Named as additional task force members were former California State Senate and Assembly member Dede Alpert, UC Academic Council Chair Clifford Brunk, University of Michigan president emeritus James J. Duderstadt, Apple Oaks Partners, LLC managing partner B. Kipling (Kip) Hagopian, former San Jose Mercury News publisher Jay T. Harris, UC Regent Monica C. Lozano, and National Association of College and University Business Officers CEO and former Cornell University senior vice president James E. Morley, Jr. 

Last month, UC Berkeley Education and Public Policy Professor Bruce Fuller, one of the leaders of the professors’ petition movement calling for an independent investigation into the secret compensation packages, had said that task force co-chair Robert Hertzberg had asked the protesting professors to make recommendations to the task force, though Fuller said Hertzberg had not committed himself to placing any of those recommended names on the panel. 

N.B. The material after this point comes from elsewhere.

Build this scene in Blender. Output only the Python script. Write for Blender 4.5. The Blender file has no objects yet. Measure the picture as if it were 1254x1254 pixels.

Asked during this week’s press conference if the professors had made any recommendations or if any of those recommendations were named, task force co-chair Joanne Kozberg said that regents had held conversations with Fuller to “discuss the qualities of the persons that should appear on the task force,” and specifically noted that Academic Council Chair Brunk had been named to represent the professors’ interests. 

Fuller could not be reached for comment for this article. 

Parsky said that the independent audit of the university’s compensation practices over the past ten years will be handled by a special team from the university’s existing auditors, Price Waterhouse. 

In announcing the creation of a permanent regents compensation committee, Parsky said, “Committees on compensation issues are standard practice on most corporate and non-profit boards. It is our fiduciary responsibility to provide the same level of scrutiny and oversight over compensation matters at the University of California.”